Vendor Performance Evaluation. In the absence of agreed upon performance standards, it is not possible to know how well a vendor is performing. This information needs to be established and shared with the vendor, so they can work on meeting these standards. Agree on what to measure (e.g., percentage of orders delivered by their due date) and what the goal is (e.g., 95% on-time deliveries). These numbers should be reviewed at frequent intervals depending on the size of the spend (weekly, monthly, quarterly).
Idea Sourcing & Value Creation. Better profitability comes from ideas. You can greatly increase the number of good ideas by sourcing ideas from your vendors as well as from your employees. Some leading organizations have systematic processes in place to collect ideas from vendors, measure their impact, and reward for them.

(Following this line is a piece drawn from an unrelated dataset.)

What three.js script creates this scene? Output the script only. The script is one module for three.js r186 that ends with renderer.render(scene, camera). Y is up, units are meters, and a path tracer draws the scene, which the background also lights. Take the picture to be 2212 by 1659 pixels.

Vendor Development . It's logical that when you improve the capabilities of your company's workforce, your company benefits. But even though vendors now do work once done in-house, that logic hasn't followed the work. Leading companies engage in vendor development - providing resources to improve their vendors' capabilities. This can be any collaboration that makes vendors more capable of delivering benefit to your company.
A Joint Review of Purchase Costs - If you work for a big company, you have a lot of buying power - buying power that may you may be able to leverage in a novel way. By jointly reviewing costs further down the supply chain, you may find opportunities where you can buy some goods and services your vendors need in order to serve you, but at a lower cost, and these savings can be passed on to you.